Flagpole wrote:
Interesting stuff wrote:You're not getting this.... The website said $ amount, they wrote large checks and took pictures holding them for that same $ amount. They then sent the same $ amount to these athletes in the mail on a real check. A month later they send a letter saying that the athlete should give back half the money.
If the prize winnings said, let's say, $1000. Now let's say that the large checks said $1000, and the athlete received a $1500 check. In that situation I would totally understand giving the money back, but not in the situation that actually happened.
No...I get it. The mistake just happened at a different time than you seem to think is acceptable, but the end result is the same...a human error that led to more money being given than should have been. Unfortunate, but wrong for the runner to keep it.
I'm beginning to rethink my line about you not being dumb. That or you are just trolling now.

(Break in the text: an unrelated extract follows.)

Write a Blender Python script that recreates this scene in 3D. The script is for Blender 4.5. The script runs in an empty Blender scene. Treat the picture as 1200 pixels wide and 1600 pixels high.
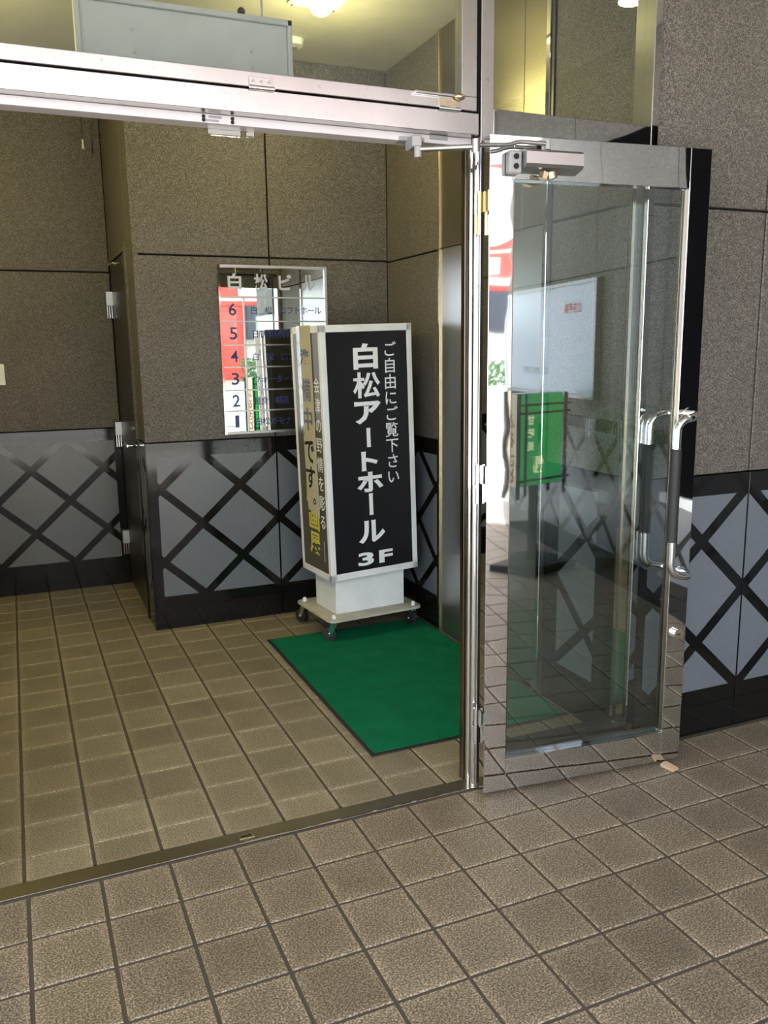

In your misguided analogy the customer knows EXACTLY what the price is and he agrees to pay it. If he knowingly, before the transaction is complete, accepts more change than he knows he should then you have a good case for a moral situation. The customer knew the price and agreed to the price and knowingly benefited from someone's mistake when he could have easily pointed it out at the point of the transaction.
That is nothing like this situation. The consumer (the runner), AND the RD both agreed on an amount for the prize and later the RD changed that amount AFTER the 'transaction', the race, was well over with and the money spent. And Yes, the RD did agree to the amount because he wrote 2 checks for that amount, the big fake prize check and the real one.
It is funny how this thread was about dead with the RD making a decision and things calming down and then Flagpole comes in with his 'I'm absolutely right and everyone else is wrong' attitude. The rest of this thread will only be about Flagpole. Funny how he seems to do that to threads.